Palestinians and their supporters have responded to the defamation campaign by launching another hashtag titled, “Palestine is my cause.”
The counter-campaign accuses Saudi Arabia and Israel of being behind the anti-Palestinian hashtag and claims that the Saudi royal family had “sold Palestine to the Jews.”
Some of the posts denounced Crown Prince Mohammed bin Salman as a “Zionist,” on the pretext that he supports “normalization” with Israel. The posts also took Salman and other Arab leaders to task for allegedly supporting US President Donald trump’s recently unveiled plan for Middle East peace, also known as the “Deal of the Century.”
Palestinian leaders have rejected the Trump plan on the grounds that it aims to “eliminate” the Palestinian cause.
In recent years, many Palestinians have expressed concern over the apparent warming up of relations between Israel and some Arab states, including Saudi Arabia. Palestinian Authority and Hamas officials maintain that normalization between Israel and the Arab countries should take place only after the Israeli-Palestinian issue is resolved.
The online altercation came amid mounting tensions between Saudi Arabia and Hamas over the arrest of dozens of Palestinians and Jordanians living in the kingdom on “terrorism” charges.
The PA leadership, for its part, has refrained from criticizing Saudi Arabia, insisting that relations between the two parties remain as strong as ever.

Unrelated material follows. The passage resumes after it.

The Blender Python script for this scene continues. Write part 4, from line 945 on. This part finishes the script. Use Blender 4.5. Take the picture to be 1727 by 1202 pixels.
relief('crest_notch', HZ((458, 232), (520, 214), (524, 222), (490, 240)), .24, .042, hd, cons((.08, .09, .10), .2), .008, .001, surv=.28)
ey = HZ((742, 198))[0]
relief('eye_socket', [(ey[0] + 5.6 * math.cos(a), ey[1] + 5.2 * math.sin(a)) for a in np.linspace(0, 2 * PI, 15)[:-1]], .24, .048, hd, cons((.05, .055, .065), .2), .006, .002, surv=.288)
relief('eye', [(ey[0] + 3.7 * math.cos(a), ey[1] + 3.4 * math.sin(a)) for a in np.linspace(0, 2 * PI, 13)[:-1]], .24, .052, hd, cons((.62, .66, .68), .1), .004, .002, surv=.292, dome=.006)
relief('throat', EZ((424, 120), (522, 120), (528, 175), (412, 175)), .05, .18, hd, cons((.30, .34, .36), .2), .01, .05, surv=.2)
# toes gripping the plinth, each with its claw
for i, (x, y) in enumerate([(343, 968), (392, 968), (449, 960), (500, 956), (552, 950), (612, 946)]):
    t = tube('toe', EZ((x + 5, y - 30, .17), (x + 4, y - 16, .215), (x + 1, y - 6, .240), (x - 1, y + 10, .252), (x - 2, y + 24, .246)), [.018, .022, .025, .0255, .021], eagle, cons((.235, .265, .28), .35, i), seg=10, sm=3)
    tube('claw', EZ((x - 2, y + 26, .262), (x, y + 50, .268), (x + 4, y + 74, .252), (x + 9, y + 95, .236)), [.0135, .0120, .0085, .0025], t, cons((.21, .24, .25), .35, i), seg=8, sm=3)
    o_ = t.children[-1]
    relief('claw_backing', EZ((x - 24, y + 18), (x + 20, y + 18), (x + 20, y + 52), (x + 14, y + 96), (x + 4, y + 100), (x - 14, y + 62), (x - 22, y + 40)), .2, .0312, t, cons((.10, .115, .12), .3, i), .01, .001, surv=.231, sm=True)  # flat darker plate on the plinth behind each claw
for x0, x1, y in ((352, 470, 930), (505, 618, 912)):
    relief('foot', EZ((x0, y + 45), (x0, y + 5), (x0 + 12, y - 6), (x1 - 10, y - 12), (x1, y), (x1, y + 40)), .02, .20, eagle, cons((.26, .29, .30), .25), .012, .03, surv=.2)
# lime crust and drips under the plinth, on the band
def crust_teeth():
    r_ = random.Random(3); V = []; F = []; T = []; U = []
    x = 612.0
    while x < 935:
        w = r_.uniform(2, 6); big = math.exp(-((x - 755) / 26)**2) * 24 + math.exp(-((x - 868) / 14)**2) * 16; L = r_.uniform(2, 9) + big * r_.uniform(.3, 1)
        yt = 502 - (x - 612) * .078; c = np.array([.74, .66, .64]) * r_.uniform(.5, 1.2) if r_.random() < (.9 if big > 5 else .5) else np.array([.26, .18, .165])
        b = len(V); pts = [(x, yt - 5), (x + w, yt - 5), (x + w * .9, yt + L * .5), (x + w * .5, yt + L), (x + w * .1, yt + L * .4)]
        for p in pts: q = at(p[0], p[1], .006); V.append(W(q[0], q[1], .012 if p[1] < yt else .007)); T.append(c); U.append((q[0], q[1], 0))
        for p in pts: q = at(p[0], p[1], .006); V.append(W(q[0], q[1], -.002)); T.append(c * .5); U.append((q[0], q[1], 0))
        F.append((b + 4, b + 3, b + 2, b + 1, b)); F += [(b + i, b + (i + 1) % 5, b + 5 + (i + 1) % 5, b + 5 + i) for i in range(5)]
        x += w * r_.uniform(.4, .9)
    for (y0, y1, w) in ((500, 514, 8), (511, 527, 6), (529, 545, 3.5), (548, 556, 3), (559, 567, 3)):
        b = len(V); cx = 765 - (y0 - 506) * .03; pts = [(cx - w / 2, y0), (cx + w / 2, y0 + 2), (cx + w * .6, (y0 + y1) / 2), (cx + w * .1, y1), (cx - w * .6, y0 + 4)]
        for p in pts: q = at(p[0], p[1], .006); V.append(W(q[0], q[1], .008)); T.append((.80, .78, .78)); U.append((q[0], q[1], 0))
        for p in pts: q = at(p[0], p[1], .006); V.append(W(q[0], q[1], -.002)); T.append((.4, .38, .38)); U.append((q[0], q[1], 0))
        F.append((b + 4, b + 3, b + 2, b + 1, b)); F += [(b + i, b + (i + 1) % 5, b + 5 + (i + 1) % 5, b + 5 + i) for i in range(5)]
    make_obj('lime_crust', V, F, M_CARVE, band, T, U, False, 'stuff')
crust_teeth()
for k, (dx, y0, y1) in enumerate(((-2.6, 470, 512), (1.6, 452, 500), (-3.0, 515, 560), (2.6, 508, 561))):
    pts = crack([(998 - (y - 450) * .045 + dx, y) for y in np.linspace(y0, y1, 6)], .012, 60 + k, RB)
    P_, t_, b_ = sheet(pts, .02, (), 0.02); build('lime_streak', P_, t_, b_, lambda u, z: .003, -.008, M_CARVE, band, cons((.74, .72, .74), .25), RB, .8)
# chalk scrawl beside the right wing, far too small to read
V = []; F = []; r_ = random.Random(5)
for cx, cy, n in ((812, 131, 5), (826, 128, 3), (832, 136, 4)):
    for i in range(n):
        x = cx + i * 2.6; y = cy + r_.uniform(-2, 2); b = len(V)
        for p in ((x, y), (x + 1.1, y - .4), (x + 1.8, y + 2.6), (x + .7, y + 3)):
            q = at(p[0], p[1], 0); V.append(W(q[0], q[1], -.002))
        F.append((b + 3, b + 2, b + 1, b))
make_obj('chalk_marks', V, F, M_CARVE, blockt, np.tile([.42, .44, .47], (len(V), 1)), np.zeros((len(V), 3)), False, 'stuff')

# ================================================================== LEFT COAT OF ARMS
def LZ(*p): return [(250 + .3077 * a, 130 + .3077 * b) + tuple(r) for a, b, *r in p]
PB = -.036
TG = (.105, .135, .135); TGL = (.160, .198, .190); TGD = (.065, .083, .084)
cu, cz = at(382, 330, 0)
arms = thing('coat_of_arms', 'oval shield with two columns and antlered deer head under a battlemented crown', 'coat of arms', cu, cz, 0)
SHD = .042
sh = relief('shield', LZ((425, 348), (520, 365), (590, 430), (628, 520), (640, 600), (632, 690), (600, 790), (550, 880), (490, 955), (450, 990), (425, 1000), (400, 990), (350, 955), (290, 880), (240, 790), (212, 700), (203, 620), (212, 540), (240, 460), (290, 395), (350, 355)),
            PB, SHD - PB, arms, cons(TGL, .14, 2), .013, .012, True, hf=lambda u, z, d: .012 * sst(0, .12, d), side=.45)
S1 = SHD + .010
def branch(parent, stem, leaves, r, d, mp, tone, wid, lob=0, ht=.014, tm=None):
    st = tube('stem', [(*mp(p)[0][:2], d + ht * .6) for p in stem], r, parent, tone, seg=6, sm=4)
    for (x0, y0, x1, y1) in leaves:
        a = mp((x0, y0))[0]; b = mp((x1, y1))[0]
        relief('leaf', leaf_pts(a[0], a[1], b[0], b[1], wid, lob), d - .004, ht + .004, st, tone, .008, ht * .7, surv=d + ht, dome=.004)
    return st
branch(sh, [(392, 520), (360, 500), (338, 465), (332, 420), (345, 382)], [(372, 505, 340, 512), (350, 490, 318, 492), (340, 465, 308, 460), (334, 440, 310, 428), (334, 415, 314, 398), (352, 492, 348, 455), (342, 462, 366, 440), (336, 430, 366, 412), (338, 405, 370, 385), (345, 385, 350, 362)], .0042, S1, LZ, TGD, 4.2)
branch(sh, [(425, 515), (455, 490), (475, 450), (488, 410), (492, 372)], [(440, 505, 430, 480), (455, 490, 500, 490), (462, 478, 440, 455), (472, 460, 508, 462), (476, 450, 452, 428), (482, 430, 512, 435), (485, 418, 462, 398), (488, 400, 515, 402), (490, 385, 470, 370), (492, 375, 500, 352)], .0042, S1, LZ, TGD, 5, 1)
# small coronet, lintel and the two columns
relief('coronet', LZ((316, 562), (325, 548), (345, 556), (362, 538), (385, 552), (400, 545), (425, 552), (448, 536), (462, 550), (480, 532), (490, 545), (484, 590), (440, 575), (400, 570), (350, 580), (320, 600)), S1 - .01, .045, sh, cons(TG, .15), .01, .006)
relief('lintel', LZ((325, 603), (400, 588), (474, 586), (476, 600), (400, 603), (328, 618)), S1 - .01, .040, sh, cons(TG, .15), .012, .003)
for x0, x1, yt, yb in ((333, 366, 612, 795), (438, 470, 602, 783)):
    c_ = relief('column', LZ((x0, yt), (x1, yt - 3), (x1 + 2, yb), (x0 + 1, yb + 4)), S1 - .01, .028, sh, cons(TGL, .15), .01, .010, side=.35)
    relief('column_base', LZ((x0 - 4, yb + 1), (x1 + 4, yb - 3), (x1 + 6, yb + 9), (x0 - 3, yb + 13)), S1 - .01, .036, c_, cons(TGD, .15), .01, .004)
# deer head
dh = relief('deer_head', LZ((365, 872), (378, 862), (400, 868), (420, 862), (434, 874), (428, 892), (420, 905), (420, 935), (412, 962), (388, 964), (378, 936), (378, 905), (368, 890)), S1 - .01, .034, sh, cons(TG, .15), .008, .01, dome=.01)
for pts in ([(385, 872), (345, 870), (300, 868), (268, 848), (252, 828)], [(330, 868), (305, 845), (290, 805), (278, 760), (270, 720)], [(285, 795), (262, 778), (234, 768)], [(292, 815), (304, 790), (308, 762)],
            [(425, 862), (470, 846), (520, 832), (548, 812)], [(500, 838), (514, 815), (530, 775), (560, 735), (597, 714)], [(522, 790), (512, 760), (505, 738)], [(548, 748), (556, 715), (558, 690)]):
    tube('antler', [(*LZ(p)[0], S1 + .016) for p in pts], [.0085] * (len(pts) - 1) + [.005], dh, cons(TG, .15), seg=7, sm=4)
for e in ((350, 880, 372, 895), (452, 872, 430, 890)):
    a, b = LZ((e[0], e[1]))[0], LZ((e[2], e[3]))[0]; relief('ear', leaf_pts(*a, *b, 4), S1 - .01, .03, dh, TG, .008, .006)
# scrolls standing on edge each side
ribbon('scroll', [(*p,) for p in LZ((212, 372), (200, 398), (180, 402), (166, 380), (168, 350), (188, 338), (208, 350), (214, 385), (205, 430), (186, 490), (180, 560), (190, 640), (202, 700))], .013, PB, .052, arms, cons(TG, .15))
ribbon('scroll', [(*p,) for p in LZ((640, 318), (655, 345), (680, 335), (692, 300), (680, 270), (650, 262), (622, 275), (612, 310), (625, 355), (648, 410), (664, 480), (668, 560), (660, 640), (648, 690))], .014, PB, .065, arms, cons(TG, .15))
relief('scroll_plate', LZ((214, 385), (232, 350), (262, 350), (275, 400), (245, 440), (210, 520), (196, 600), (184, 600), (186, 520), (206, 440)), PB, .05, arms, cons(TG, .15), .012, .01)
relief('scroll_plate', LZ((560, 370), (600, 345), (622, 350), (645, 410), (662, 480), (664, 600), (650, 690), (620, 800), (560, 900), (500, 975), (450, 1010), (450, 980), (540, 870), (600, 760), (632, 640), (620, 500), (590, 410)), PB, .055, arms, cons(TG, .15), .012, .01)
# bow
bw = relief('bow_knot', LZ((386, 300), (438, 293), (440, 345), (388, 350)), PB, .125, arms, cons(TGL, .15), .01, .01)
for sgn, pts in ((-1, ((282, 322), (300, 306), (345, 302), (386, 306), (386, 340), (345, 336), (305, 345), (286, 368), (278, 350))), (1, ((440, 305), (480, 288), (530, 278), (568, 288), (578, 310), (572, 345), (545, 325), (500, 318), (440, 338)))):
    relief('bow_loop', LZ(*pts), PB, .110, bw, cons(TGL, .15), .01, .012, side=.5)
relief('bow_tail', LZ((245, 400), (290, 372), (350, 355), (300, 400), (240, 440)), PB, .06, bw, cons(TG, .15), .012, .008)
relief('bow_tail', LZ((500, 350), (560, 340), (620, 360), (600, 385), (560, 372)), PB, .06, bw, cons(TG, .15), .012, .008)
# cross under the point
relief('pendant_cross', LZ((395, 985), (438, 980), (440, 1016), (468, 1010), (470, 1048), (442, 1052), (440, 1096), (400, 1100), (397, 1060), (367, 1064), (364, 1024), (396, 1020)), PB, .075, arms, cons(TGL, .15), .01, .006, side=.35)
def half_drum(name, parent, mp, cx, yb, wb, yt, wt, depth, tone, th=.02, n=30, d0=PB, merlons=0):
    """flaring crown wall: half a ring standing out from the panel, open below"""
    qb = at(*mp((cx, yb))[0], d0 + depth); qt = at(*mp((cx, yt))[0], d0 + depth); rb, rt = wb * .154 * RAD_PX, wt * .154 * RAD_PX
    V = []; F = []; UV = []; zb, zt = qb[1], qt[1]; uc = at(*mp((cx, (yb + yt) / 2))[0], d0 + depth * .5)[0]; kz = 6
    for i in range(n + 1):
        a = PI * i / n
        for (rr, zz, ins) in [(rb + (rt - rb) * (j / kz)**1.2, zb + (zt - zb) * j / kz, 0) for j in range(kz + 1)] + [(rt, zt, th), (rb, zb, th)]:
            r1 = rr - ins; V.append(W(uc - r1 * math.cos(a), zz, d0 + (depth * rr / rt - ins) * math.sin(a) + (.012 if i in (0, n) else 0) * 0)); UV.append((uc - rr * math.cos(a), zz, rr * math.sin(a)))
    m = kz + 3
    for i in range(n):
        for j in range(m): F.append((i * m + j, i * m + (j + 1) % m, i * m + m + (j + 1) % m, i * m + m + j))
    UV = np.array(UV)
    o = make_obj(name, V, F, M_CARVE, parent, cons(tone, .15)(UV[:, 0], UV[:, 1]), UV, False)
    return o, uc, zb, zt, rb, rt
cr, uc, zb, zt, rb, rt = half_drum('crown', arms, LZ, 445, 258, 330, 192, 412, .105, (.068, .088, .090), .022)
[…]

According to Human Rights Watch, Saudi authorities arrested in March 2018 some 68 Palestinians and Jordanians because of their links with an unnamed “terrorist organization.” Some of the detainees are known for their affiliation with Hamas.
Last month, the defendants appeared in the Specialized Criminal Court in Riyadh, where they were charged with “belonging to” and “supporting” a “terrorist organization.” Hamas has repeatedly criticized the crackdown on its supporters and called upon the Saudi authorities to immediately release all the detainees.